— WHAT THE EXERCISE ASKS —
Write out the data again exactly, skipping every picture.

START MATERIAL

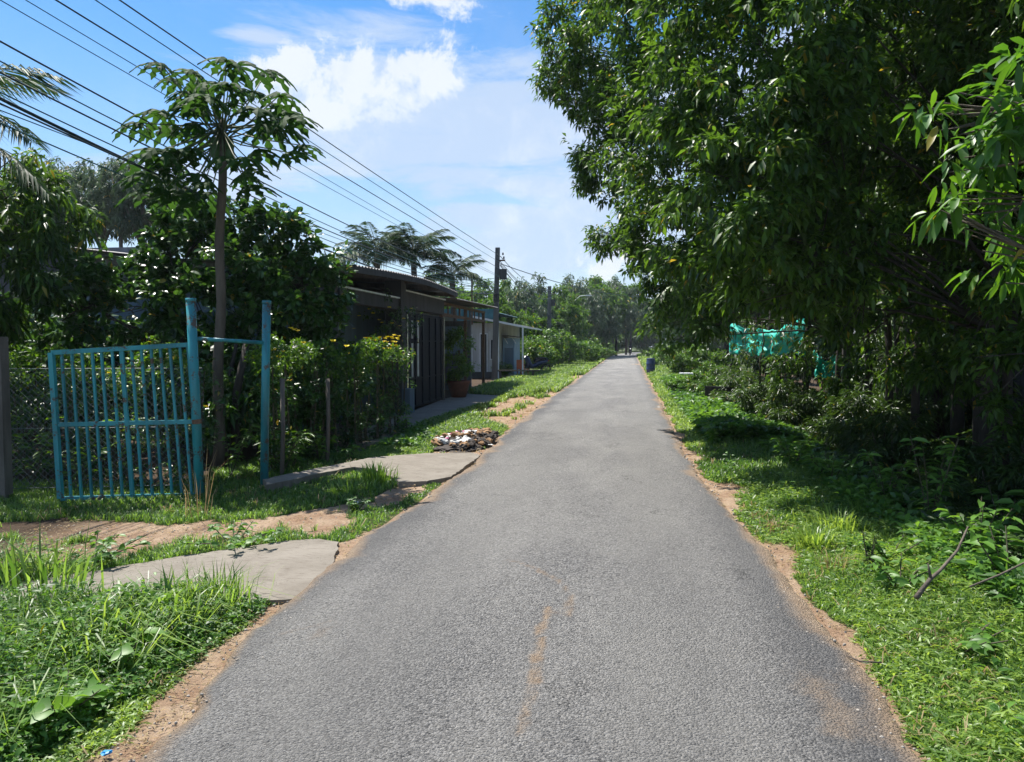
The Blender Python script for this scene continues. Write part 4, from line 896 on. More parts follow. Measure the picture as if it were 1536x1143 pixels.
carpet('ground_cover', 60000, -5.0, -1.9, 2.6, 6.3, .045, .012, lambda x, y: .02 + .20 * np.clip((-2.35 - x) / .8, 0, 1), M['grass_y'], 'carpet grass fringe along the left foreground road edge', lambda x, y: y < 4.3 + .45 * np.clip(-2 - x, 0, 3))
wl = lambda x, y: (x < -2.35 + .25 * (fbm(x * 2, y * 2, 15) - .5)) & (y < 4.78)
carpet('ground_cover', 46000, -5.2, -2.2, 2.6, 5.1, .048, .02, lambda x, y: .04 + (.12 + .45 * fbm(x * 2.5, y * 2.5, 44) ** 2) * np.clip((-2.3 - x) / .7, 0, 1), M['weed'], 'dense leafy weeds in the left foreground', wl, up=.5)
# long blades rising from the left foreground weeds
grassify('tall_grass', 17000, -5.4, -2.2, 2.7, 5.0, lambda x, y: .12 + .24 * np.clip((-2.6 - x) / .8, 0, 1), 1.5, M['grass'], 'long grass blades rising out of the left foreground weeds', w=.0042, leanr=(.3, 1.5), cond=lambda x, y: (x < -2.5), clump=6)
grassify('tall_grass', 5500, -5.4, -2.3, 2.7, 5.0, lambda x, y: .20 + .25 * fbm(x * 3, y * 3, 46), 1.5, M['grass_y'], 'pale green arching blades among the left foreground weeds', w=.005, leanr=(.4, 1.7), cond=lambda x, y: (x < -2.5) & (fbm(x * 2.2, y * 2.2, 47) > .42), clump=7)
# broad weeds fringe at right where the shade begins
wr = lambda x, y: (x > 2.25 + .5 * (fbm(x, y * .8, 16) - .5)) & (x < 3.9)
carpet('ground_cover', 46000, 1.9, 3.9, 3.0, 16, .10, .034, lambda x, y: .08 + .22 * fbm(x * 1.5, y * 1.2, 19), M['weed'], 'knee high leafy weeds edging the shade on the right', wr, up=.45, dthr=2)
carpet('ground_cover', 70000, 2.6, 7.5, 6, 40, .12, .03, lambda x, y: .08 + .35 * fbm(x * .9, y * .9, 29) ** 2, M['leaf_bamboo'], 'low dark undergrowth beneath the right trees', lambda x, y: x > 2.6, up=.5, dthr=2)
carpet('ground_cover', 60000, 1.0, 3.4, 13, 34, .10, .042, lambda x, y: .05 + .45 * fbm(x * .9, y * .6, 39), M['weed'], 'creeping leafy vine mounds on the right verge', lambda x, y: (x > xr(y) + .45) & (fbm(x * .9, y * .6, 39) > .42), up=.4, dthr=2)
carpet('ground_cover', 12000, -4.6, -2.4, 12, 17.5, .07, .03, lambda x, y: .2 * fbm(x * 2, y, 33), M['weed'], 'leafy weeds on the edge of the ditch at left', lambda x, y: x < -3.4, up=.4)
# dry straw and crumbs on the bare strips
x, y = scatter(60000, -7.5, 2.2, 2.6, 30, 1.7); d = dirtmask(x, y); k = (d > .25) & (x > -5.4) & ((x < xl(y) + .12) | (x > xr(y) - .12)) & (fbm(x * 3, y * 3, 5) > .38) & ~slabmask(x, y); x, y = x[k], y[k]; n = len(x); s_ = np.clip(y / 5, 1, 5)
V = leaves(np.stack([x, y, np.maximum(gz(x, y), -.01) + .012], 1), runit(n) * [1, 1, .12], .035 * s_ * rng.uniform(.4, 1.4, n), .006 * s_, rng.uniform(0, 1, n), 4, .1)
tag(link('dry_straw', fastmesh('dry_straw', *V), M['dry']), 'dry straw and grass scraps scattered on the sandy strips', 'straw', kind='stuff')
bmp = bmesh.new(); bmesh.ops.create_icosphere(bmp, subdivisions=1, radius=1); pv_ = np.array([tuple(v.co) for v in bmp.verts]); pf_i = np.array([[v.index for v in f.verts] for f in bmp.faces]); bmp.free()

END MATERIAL

— SOLVED EXERCISE —
The Blender Python script for this scene continues. Write part 4, from line 896 on. More parts follow. Measure the picture as if it were 1536x1143 pixels.
carpet('ground_cover', 60000, -5.0, -1.9, 2.6, 6.3, .045, .012, lambda x, y: .02 + .20 * np.clip((-2.35 - x) / .8, 0, 1), M['grass_y'], 'carpet grass fringe along the left foreground road edge', lambda x, y: y < 4.3 + .45 * np.clip(-2 - x, 0, 3))
wl = lambda x, y: (x < -2.35 + .25 * (fbm(x * 2, y * 2, 15) - .5)) & (y < 4.78)
carpet('ground_cover', 46000, -5.2, -2.2, 2.6, 5.1, .048, .02, lambda x, y: .04 + (.12 + .45 * fbm(x * 2.5, y * 2.5, 44) ** 2) * np.clip((-2.3 - x) / .7, 0, 1), M['weed'], 'dense leafy weeds in the left foreground', wl, up=.5)
# long blades rising from the left foreground weeds
grassify('tall_grass', 17000, -5.4, -2.2, 2.7, 5.0, lambda x, y: .12 + .24 * np.clip((-2.6 - x) / .8, 0, 1), 1.5, M['grass'], 'long grass blades rising out of the left foreground weeds', w=.0042, leanr=(.3, 1.5), cond=lambda x, y: (x < -2.5), clump=6)
grassify('tall_grass', 5500, -5.4, -2.3, 2.7, 5.0, lambda x, y: .20 + .25 * fbm(x * 3, y * 3, 46), 1.5, M['grass_y'], 'pale green arching blades among the left foreground weeds', w=.005, leanr=(.4, 1.7), cond=lambda x, y: (x < -2.5) & (fbm(x * 2.2, y * 2.2, 47) > .42), clump=7)
# broad weeds fringe at right where the shade begins
wr = lambda x, y: (x > 2.25 + .5 * (fbm(x, y * .8, 16) - .5)) & (x < 3.9)
carpet('ground_cover', 46000, 1.9, 3.9, 3.0, 16, .10, .034, lambda x, y: .08 + .22 * fbm(x * 1.5, y * 1.2, 19), M['weed'], 'knee high leafy weeds edging the shade on the right', wr, up=.45, dthr=2)
carpet('ground_cover', 70000, 2.6, 7.5, 6, 40, .12, .03, lambda x, y: .08 + .35 * fbm(x * .9, y * .9, 29) ** 2, M['leaf_bamboo'], 'low dark undergrowth beneath the right trees', lambda x, y: x > 2.6, up=.5, dthr=2)
carpet('ground_cover', 60000, 1.0, 3.4, 13, 34, .10, .042, lambda x, y: .05 + .45 * fbm(x * .9, y * .6, 39), M['weed'], 'creeping leafy vine mounds on the right verge', lambda x, y: (x > xr(y) + .45) & (fbm(x * .9, y * .6, 39) > .42), up=.4, dthr=2)
carpet('ground_cover', 12000, -4.6, -2.4, 12, 17.5, .07, .03, lambda x, y: .2 * fbm(x * 2, y, 33), M['weed'], 'leafy weeds on the edge of the ditch at left', lambda x, y: x < -3.4, up=.4)
# dry straw and crumbs on the bare strips
x, y = scatter(60000, -7.5, 2.2, 2.6, 30, 1.7); d = dirtmask(x, y); k = (d > .25) & (x > -5.4) & ((x < xl(y) + .12) | (x > xr(y) - .12)) & (fbm(x * 3, y * 3, 5) > .38) & ~slabmask(x, y); x, y = x[k], y[k]; n = len(x); s_ = np.clip(y / 5, 1, 5)
V = leaves(np.stack([x, y, np.maximum(gz(x, y), -.01) + .012], 1), runit(n) * [1, 1, .12], .035 * s_ * rng.uniform(.4, 1.4, n), .006 * s_, rng.uniform(0, 1, n), 4, .1)
tag(link('dry_straw', fastmesh('dry_straw', *V), M['dry']), 'dry straw and grass scraps scattered on the sandy strips', 'straw', kind='stuff')
bmp = bmesh.new(); bmesh.ops.create_icosphere(bmp, subdivisions=1, radius=1); pv_ = np.array([tuple(v.co) for v in bmp.verts]); pf_i = np.array([[v.index for v in f.verts] for f in bmp.faces]); bmp.free()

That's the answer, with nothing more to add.